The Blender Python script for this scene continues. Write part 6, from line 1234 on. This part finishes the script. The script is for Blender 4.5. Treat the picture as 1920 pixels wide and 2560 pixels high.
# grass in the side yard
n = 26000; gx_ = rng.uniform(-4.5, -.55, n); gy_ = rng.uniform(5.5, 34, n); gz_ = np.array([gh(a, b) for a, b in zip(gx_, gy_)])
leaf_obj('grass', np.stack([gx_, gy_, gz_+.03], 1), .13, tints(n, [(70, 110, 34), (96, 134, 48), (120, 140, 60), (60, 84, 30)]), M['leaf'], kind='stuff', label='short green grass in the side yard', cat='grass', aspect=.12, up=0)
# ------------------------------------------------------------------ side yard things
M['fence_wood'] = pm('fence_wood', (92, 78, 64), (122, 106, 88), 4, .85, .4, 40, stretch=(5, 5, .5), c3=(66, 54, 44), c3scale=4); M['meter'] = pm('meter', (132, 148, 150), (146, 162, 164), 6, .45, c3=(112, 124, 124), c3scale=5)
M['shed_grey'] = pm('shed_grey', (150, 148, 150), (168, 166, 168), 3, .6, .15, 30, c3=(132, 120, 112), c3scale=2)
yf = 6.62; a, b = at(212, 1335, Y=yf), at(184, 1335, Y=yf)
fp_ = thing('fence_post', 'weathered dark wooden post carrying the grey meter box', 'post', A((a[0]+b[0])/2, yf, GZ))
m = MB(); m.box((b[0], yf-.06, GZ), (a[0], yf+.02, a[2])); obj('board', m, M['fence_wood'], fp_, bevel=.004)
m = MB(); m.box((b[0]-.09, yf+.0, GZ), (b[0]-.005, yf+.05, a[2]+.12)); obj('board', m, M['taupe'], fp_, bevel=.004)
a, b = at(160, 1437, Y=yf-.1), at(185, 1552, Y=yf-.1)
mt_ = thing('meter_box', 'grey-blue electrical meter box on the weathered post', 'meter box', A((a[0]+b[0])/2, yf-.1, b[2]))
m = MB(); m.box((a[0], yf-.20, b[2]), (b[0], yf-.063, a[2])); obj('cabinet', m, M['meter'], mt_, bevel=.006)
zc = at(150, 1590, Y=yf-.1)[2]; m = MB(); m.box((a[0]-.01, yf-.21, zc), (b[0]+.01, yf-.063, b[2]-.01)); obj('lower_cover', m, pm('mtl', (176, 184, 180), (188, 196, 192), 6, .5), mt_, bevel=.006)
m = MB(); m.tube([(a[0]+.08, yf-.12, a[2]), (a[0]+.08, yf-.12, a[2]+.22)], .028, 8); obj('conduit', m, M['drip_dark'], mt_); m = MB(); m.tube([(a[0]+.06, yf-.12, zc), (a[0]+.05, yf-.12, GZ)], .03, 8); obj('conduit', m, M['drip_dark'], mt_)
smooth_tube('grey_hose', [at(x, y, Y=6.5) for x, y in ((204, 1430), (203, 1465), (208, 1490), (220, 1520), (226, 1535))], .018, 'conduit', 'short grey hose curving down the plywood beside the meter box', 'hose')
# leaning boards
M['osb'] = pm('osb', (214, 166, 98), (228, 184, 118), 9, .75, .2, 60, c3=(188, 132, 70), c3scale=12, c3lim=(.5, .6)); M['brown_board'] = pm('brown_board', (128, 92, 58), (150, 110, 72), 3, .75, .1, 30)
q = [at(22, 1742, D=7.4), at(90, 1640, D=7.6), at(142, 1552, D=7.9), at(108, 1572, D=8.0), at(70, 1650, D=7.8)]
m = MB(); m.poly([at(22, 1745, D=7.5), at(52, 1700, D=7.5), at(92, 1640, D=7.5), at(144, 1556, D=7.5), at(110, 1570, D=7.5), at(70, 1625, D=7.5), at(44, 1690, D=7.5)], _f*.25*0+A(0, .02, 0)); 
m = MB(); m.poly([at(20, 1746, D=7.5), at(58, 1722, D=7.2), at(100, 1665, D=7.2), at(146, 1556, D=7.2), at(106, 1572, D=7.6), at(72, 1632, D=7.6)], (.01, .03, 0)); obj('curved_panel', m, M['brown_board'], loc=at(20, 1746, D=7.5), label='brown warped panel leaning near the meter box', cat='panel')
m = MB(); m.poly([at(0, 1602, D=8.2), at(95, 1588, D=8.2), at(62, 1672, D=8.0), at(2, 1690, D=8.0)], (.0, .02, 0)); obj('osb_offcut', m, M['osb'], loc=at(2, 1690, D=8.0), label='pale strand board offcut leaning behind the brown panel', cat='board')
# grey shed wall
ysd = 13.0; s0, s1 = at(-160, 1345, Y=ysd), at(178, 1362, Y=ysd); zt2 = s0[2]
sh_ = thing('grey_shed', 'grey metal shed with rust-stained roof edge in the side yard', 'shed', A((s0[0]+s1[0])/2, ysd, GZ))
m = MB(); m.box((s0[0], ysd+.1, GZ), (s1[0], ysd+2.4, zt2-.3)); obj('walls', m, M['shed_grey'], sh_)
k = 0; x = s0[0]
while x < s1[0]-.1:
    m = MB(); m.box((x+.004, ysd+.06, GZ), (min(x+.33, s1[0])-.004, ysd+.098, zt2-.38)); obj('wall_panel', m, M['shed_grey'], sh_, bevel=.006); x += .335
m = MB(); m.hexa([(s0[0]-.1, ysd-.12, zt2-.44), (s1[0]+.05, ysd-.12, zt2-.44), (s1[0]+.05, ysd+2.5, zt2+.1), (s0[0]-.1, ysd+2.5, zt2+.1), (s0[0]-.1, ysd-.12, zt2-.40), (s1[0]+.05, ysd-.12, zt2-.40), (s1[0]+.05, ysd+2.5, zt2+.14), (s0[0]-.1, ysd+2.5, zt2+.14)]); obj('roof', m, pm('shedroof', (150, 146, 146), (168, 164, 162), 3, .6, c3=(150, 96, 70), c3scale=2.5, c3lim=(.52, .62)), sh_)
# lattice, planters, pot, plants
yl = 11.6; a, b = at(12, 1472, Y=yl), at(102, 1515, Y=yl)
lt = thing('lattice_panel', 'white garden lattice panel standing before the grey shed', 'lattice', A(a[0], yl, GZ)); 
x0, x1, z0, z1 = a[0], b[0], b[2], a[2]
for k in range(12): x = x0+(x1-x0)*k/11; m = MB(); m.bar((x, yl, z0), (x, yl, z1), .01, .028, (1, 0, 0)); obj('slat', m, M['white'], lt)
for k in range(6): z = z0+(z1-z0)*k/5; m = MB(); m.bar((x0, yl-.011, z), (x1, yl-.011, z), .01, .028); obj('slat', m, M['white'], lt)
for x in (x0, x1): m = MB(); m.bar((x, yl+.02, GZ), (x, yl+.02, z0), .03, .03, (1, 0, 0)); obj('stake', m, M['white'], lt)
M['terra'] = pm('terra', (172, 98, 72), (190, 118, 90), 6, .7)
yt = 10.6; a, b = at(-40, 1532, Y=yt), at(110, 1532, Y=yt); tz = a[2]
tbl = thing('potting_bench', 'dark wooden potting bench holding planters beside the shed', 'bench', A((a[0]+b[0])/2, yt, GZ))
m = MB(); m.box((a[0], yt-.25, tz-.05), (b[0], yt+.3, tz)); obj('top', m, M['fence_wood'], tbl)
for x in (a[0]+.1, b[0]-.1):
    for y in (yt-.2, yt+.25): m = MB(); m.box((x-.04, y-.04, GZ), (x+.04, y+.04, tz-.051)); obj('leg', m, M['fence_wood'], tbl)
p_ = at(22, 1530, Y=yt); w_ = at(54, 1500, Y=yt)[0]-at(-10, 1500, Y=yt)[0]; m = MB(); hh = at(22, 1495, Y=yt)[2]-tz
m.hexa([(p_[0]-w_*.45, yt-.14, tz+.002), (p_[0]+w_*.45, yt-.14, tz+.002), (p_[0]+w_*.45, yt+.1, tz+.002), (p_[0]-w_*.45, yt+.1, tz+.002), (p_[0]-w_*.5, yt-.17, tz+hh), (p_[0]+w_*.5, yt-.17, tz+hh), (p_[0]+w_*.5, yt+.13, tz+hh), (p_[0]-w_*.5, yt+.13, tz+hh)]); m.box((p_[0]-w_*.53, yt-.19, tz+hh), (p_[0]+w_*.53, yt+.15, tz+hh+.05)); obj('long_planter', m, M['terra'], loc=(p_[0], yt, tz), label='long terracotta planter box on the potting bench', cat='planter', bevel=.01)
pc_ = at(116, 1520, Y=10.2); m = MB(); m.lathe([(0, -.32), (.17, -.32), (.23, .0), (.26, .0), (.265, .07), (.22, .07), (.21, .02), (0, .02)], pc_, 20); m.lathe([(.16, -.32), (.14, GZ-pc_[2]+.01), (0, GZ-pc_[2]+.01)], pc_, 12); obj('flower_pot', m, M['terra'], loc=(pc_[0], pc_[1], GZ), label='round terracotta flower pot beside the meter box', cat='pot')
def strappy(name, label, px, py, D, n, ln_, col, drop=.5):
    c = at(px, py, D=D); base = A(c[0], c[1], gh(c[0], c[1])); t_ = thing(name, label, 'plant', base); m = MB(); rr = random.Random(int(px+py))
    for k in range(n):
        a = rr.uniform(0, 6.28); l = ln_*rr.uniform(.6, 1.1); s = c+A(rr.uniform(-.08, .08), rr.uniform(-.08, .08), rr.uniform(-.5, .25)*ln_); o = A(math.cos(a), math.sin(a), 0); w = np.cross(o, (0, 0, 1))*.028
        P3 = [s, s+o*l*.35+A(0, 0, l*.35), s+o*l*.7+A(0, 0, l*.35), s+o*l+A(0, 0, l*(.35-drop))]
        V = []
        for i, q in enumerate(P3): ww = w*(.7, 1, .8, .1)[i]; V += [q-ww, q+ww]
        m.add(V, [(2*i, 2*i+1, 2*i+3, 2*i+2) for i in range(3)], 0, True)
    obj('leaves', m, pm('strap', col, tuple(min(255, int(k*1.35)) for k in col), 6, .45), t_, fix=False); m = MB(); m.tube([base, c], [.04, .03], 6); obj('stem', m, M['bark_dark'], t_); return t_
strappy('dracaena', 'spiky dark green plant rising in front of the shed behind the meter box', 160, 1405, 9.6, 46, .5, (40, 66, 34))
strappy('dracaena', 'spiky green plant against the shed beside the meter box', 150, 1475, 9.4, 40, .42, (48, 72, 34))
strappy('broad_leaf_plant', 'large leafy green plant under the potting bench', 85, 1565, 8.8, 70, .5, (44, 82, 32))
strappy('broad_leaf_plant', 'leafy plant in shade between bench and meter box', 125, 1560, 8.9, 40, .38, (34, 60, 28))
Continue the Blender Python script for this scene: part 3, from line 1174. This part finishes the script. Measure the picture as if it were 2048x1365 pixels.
· · · ·
◆ **Required work**
Pick out each line above that includes "this" and show it.

◆ **Final result**
The Blender Python script for this scene continues. Write part 6, from line 1234 on. This part finishes the script. The script is for Blender 4.5. Treat the picture as 1920 pixels wide and 2560 pixels high.
Continue the Blender Python script for this scene: part 3, from line 1174. This part finishes the script. Measure the picture as if it were 2048x1365 pixels.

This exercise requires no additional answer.